Dr Perrin said new and improved ways of collecting information was needed to help in the design and management of waste-to-energy facilities.
"Collect appropriate data on the composition of waste so that an informed decision can be made, which is different data than you would typically collect to inform a waste strategy."
A 2018 report from the Senate Environment Committee stated that "data around waste generation and diversion remains notoriously poor" while the subsequent 2018 National Waste Policy gave, in principle, support to "improve information on where Australia's waste comes from and where it goes".
It's more about the waste than the energy
Australia generates 67 million tonnes of waste per annum, around half of which is recycled.
It is estimated that the proposed waste-to-energy facility in Ballarat would use 60 per cent of the city's waste while the plant at Swanbank could generate power for 50,000 homes.
Dr Perrin said the quantity of waste going to these facilities depended largely on whether households were reliably and consistently sorting their kerbside recycling, general waste, and organics.
"Whilst some materials claim to be recyclable they may be difficult because they're composite packaging," he said.
"Sweet wrappers around a chocolate bar; that's quite a hard material to go and recycle but it has energy associated with it so, rather than that material ending up in landfill, it's better to try and generate and recover energy."
As for the output, Dr Perrin said electricity was "not the main endgame of an energy from waste facility" with its broader purpose being to avoid waste going into landfill..
"You can't close down a coal mine and a coal-fired power station and put in an energy from waste facility and say 'that's now the solution to our energy problem'," he said.
"If you're only generating energy from coal … then an energy from waste plant actually helps you to decarbonise your energy supply … if you're generating energy from 100 per cent renewable sources, then it wouldn't help you to decarbonise your energy supply."
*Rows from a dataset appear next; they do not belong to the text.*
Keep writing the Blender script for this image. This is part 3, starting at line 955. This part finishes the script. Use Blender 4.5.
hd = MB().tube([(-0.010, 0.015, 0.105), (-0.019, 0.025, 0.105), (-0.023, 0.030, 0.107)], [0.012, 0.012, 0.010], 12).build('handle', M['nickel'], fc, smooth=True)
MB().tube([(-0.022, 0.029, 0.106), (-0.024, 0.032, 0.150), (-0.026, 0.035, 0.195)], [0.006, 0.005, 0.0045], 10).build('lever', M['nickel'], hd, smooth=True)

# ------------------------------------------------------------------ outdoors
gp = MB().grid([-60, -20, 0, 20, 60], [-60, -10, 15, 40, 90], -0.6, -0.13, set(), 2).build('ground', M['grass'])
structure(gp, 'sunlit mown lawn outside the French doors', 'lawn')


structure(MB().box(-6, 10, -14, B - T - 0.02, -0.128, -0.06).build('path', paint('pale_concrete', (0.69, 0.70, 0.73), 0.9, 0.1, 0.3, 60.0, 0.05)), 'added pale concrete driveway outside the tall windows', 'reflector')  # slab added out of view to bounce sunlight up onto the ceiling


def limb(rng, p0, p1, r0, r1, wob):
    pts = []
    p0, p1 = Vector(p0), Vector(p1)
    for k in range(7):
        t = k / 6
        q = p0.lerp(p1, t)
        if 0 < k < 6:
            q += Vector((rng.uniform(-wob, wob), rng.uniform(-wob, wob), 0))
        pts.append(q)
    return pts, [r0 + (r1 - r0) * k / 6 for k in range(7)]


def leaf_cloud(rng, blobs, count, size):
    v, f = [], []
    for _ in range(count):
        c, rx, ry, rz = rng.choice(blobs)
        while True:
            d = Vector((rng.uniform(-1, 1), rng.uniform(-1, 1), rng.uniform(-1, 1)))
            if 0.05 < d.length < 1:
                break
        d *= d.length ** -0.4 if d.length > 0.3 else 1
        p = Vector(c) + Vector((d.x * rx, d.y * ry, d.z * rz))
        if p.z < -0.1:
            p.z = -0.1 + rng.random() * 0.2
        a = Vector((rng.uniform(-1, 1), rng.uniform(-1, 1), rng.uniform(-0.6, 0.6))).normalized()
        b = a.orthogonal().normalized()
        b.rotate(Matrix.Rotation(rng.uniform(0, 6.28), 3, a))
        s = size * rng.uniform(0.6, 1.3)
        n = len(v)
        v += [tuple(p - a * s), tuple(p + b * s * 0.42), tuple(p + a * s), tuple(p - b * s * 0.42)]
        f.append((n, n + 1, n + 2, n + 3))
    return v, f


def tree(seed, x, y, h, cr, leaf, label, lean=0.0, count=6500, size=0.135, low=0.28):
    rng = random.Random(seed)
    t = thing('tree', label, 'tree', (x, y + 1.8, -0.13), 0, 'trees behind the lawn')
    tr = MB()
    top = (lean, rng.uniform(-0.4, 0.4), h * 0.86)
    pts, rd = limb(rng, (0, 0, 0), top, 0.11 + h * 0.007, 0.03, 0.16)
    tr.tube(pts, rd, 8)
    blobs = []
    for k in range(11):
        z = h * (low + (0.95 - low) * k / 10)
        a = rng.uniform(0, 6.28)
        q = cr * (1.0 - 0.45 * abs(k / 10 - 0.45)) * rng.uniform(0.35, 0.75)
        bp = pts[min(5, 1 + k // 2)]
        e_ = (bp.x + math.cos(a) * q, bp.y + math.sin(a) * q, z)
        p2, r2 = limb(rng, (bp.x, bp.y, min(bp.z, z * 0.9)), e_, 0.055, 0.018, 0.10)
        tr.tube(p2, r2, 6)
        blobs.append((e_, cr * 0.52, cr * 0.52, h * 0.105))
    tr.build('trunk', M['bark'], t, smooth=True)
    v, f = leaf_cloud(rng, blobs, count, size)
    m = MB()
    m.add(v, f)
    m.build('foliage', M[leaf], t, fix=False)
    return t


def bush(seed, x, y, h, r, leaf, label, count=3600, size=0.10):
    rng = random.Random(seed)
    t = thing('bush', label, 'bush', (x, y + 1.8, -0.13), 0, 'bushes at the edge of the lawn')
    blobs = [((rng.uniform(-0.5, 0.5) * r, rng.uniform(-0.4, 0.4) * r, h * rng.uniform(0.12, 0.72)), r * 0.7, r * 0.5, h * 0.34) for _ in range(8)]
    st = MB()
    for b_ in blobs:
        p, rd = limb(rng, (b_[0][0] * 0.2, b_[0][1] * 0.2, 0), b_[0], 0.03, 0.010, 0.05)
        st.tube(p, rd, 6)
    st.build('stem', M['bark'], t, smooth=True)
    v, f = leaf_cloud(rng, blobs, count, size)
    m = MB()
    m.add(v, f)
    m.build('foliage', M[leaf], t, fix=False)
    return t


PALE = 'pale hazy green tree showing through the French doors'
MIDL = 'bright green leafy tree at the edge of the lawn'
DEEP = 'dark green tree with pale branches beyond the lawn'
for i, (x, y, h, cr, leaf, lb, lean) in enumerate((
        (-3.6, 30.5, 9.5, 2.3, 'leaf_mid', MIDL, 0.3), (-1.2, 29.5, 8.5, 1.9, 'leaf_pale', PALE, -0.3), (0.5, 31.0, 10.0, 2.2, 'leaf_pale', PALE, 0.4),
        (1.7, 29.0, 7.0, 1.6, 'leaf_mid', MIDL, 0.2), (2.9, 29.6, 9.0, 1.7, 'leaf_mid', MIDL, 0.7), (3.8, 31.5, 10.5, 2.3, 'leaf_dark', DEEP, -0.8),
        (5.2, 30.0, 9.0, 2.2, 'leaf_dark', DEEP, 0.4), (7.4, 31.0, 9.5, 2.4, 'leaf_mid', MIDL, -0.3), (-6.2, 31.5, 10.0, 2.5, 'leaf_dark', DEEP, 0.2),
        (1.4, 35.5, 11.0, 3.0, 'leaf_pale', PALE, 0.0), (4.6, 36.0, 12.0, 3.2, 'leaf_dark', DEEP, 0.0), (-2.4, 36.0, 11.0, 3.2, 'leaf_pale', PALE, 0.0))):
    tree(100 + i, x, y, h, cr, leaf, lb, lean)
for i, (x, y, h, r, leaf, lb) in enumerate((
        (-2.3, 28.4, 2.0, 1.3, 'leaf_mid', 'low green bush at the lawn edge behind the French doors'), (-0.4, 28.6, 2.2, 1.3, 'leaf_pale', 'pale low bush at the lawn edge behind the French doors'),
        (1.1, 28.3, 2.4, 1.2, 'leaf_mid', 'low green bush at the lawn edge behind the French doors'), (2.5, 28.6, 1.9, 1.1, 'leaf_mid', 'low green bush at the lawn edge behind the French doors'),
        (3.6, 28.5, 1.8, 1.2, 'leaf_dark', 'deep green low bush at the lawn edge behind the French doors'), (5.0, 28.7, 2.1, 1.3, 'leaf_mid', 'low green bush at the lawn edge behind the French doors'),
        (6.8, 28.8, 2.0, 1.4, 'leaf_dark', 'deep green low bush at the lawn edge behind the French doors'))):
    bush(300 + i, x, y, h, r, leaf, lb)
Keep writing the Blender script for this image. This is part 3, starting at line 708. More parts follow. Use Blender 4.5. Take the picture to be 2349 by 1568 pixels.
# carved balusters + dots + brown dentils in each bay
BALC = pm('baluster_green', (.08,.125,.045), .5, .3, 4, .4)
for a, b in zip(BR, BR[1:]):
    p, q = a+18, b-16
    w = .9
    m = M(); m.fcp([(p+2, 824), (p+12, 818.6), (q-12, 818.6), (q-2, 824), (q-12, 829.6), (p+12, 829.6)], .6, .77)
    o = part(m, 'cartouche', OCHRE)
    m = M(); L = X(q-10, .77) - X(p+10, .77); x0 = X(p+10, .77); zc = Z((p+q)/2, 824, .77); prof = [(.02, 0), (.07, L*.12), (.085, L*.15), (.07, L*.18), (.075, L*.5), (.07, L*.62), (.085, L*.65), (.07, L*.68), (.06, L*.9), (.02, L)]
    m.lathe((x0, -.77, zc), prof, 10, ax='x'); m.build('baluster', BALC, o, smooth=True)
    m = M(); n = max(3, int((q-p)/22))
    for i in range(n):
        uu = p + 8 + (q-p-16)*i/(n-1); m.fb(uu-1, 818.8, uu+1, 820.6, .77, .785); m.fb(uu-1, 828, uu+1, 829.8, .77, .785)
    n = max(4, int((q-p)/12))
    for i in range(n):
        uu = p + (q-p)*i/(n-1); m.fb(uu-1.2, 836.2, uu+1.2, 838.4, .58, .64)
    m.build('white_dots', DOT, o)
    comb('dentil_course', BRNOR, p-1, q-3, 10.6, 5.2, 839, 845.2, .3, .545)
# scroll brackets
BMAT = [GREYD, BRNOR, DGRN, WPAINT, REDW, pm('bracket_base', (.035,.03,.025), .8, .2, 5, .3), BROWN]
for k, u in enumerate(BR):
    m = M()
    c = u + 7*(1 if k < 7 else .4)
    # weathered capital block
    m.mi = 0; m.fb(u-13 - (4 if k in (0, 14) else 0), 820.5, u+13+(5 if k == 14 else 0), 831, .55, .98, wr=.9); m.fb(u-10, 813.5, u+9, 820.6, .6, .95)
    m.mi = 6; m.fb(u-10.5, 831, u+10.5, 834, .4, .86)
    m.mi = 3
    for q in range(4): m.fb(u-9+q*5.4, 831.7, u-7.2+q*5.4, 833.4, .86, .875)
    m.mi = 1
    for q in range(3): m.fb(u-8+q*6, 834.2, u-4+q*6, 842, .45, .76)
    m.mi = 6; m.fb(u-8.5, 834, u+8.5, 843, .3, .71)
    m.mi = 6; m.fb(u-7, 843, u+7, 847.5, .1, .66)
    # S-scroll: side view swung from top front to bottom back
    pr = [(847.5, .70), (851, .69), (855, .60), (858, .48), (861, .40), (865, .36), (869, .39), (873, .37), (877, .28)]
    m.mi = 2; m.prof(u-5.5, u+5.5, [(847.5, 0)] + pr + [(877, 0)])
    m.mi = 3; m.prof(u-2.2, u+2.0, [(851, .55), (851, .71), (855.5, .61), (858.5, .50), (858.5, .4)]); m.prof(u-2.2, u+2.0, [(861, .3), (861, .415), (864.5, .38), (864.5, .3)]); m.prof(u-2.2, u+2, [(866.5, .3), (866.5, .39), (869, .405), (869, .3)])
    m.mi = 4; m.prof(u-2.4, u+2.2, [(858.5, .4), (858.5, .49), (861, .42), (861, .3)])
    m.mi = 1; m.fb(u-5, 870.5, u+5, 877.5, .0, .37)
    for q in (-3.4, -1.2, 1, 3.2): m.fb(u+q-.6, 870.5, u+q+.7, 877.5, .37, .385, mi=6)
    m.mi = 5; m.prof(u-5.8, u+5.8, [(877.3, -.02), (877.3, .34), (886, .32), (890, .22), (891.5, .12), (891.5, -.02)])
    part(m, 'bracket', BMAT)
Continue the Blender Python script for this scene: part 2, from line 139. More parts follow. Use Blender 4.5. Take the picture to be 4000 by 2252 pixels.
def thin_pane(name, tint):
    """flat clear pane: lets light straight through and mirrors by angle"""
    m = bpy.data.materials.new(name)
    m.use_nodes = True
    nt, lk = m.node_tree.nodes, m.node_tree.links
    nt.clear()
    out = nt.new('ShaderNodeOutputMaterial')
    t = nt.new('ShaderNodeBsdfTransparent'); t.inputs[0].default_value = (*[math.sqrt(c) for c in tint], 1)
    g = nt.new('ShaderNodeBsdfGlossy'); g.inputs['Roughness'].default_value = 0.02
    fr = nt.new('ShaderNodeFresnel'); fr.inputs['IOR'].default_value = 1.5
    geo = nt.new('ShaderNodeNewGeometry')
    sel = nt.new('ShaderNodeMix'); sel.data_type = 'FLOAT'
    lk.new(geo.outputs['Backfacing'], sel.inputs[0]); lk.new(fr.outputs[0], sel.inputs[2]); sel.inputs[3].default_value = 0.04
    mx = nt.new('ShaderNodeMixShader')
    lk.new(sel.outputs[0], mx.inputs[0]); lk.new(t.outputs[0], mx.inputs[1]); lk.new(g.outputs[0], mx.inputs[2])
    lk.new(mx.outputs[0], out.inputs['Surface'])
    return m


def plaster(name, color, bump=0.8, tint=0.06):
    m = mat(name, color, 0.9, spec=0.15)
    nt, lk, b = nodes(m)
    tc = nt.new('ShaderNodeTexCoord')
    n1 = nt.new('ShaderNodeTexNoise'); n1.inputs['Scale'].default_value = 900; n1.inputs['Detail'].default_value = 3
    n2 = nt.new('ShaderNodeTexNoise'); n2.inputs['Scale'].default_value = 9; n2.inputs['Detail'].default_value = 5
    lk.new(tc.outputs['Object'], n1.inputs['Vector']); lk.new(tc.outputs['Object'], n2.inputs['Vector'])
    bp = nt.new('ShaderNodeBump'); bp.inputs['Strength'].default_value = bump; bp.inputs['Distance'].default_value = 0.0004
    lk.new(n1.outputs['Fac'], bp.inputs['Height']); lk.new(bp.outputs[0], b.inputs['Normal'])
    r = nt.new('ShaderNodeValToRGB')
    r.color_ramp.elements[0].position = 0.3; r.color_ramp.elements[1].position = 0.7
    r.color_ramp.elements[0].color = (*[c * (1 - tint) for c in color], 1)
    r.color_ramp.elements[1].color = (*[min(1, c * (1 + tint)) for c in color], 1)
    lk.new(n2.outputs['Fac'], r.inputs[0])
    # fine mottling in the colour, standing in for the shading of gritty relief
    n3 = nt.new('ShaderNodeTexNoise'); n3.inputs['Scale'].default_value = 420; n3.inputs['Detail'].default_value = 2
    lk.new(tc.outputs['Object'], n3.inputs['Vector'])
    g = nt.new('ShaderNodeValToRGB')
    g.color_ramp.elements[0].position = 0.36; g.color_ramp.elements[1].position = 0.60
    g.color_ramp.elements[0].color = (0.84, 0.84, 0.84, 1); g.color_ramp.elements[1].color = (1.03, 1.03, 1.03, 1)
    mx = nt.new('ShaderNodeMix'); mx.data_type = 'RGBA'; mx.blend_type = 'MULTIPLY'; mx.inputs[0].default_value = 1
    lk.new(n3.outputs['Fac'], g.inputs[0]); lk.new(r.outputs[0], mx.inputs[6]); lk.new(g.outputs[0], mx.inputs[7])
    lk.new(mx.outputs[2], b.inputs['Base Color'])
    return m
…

Just how sustainable is waste-to-energy?
Director of Melbourne-based consultancy firm Blue Environment, Bill Grant, said waste-to-energy can "absolutely" be considered sustainable today but may not fit that criteria in decades to come.
"At present a lot of waste-to-energy proponents compare themselves to landfill and to brown coal energy, and these facilities stack up quite well compared to those," he said.
"You avoid methane from landfill, which is a potent greenhouse gas, and you obviously miss out the fossil carbons from brown coal energy.
"In the future, hopefully, we'll be getting most of our energy from renewable sources so you won't have that offset and you'll be burning a lot of plastic in your waste, which is fossil carbon."
Mr Grant said it was vital that facilities being built today were considering what the energy market would look like decades from now and that "we're locking ourselves into that as a long-term future".
"We need to design whatever system we've got that allows the fossil carbon to get diverted out of the waste stream and focus on getting our energy from biomass — the garden, the food waste, potentially agricultural and forestry residue," he said.
"It might be for the first 10–15 years of whatever energy facility we build, we do burn the plastic because it is offsetting coal but, over time, as we get more renewable energy, we have the systems in place that we can extract that plastic."
Mr Grant said if a high enough quantity of rubber, plastics and other synthetics were used, the emission standards of waste-to-energy facilities could be on par with black coal.
There are around 450 waste-to-energy facilities in Europe, which have the capacity to process 73 million tonnes of waste a year, according to the Confederation of European Waste-to-Energy Plants.
But if taken too far, a dependence on rubbish as a fuel source could create an incentive to produce more waste, rather than recycle it.
Mr Grant said it was yet to be seen if its economic potential stacked up in an Australian context and that its viability, in part, "depends if the users have got year-round use for the heat".
In Europe, much of the excess heat generated in waste-to-energy facilities is used to warm homes but, with its own climate and economic conditions, Australia could be different.
Mr Grant also said gate fees charged to councils or businesses looking to dispose of their waste tended to be higher in Australia, reducing the economic incentive to change current practices.
"It is new territory in Australia and I think people are going to need more information on what the options are," he said.
"Landfill is a bad option but, unless we design this right, we might be stuck with a poor option in the decades to come."